Sinto que devo prestar esta homenagem à economista e amiga Manuela Silva, não só pelo que aprendi com ela, mas porque, e usando as palavras do Presidente da República, teve “uma vida dedicada a causas de grande relevância económica e social, nas quais se incluem a justiça social, luta contra a pobreza e defesa dos Direitos Humanos”. Marcelo Rebelo de Sousa na nota de condolências à família, afirma ainda que “a sua morte constitui uma perda de grande relevância” para Portugal.
No dia 1 de Outubro, a 6 dias de morrer, publicou a sua última crónica intitulada “Ampliar as perguntas e ser coerente com as respostas”, onde refere a Fundação Betânia e a Rede Cuidar da Casa Comum – A Igreja ao Serviço da Ecologia Integral. Dois projectos marcantes da sua vida e aos quais se dedicou até ao fim.
No ISEG, onde leccionou de 1970 a 1991, Manuela Silva presidiu ao Conselho Pedagógico, dirigiu a Revista de Estudos de Economia, dinamizou a criação de um Centro de Estudos para a Intervenção Social (Cesis) e criou, na década de 1990, um mestrado em Economia e Política Social.
Como Secretária de Estado para o Planeamento no I Governo Constitucional (1976-77) deixou pensamento e acção. Integrou diversos grupos de investigação da Comissão Europeia, do Conselho da Europa e da OIT. Foi Presidente da Comissão Nacional Justiça e Paz (2006 a 2008).
Tinha uma visão muito alargada da vida e da sociedade. Numa crónica intitulada “Olhar o trágico como um novo possível”, publicada em 2018 no livro Resiliência. Criatividade. Beleza, Manuela Silva refere fenómenos como o êxodo dos refugiados, as catástrofes naturais e as tensões geopolíticas, onde afirma que: “Estamos perante um gigantesco desafio cultural e espiritual, que supõe e impõe um redobrado empenhamento, a todos os níveis, designadamente na educação das gerações mais jovens, para uma nova concepção e vida boa e feliz, que se traduza em novos estilos de vida, modos de pensar e de agir, de produzir e consumir, de cuidar de si, dos outros, do próprio local, do País em que se vive e do Planeta Terra”.
O título que escolhi para esta crónica é o título que Manuela Silva deu ao seu último livro publicado pela Fundação Calouste Gulbenkian em 2018. Nessa obra fala não só em reduzir e erradicar a pobreza nas suas diversas formas, como afirma que nem todo o crescimento económico é virtuoso. Acrescenta que só o será se der origem a um maior bem-estar das pessoas e das suas comunidades e a um mais elevado progresso social, isto é, melhor nível de educação, saúde, conhecimento, segurança, liberdade e participação.

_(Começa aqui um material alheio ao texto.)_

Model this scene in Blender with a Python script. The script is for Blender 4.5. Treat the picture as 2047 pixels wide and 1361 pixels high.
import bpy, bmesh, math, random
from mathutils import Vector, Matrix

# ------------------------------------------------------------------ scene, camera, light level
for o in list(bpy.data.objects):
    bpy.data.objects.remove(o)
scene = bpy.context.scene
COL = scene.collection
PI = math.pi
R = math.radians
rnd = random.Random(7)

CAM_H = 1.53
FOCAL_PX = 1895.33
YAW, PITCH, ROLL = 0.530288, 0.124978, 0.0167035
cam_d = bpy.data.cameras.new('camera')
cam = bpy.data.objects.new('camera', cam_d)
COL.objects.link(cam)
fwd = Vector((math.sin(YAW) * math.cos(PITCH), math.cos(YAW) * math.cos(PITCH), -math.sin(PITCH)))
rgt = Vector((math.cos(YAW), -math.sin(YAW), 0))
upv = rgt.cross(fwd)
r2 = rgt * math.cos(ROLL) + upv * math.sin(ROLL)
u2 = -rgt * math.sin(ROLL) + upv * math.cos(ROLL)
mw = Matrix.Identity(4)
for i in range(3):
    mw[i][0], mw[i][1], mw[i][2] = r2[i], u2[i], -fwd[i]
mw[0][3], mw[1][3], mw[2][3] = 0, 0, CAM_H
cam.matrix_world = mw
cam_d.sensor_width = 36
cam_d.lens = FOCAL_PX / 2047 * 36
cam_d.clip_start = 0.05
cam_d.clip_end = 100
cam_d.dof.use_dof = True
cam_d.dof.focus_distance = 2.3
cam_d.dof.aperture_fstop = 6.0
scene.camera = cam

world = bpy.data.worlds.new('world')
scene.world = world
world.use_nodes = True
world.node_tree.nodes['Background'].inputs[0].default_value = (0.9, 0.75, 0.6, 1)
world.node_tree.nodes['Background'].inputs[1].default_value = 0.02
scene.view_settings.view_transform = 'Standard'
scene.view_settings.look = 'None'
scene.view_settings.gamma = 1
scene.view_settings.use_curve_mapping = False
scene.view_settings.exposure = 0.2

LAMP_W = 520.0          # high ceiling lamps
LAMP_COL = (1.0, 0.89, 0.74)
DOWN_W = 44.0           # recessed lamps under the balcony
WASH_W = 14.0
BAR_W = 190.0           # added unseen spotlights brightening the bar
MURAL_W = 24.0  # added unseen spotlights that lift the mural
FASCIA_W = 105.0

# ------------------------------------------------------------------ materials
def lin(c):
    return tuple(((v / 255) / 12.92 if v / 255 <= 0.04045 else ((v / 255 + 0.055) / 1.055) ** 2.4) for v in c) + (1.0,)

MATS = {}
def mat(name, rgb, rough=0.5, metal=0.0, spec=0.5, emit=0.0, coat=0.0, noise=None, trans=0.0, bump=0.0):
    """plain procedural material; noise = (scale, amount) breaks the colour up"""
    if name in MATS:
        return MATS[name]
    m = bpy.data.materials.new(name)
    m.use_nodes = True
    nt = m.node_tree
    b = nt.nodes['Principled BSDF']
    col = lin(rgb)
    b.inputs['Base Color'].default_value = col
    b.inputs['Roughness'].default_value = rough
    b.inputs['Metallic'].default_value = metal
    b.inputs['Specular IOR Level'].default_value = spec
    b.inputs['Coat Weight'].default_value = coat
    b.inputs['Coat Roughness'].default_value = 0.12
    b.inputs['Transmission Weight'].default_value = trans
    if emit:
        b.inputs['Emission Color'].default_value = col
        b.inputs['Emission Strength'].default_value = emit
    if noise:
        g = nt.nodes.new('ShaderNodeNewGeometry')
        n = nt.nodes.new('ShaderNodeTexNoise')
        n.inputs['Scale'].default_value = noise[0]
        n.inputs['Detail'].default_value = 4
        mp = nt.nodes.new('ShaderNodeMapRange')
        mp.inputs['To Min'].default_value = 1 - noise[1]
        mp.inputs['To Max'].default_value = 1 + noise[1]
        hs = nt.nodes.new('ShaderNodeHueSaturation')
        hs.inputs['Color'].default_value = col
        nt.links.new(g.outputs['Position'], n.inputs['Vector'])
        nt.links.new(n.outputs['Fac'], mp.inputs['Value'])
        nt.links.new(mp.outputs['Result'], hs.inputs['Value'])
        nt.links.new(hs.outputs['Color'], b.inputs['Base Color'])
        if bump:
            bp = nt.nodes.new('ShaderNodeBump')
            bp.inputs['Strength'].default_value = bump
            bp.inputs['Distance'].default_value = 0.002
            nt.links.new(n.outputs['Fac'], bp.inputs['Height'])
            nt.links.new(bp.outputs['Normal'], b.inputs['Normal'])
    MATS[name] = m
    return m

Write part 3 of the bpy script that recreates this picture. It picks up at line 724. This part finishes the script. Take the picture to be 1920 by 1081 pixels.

Foi pioneira na intervenção e desenvolvimento comunitário, tal como nos estudos sobre a pobreza em Portugal e nas questões das desigualdades entre homens e mulheres.
A acção de Manuela Silva em prol de causas que são centrais no nosso modo de vida, mostra como ela foi uma figura percursora na nossa história colectiva recente. É por isso que não hesito em dizer que o seu legado permanecerá por muito tempo.
Ela mostrou-nos que o caminho a seguir é o do envolvimento, do compromisso com o Ser Humano e com a Natureza.
Nos últimos anos empenhou-se em duas novas áreas que são uma forma de pensar o futuro. Uma foi a reflexão sobre a educação das gerações mais jovens, tendo juntado educadores, psicólogos, sociólogos e professores e a outra foi a questão da emergência climática. Inspirada e impulsionada pela Encíclica Laudato Si’, do Papa Francisco, dinamizou e foi “a grande alma da rede Cuidar da Casa Comum”. Rede da qual falei na Crónica de Setembro, com breve alusão à dinamização que procuro desenvolver enquanto representante da Rede no Algarve.
Na manhã em que estava a iniciar a resposta a uma SMS que tinha recebido de Manuela Silva, com palavras de estímulo, ouvi na rádio a notícia da sua morte… um nó na garganta… um agradecimento que ficou por fazer… mas uma gratidão e uma missão que continuará a existir.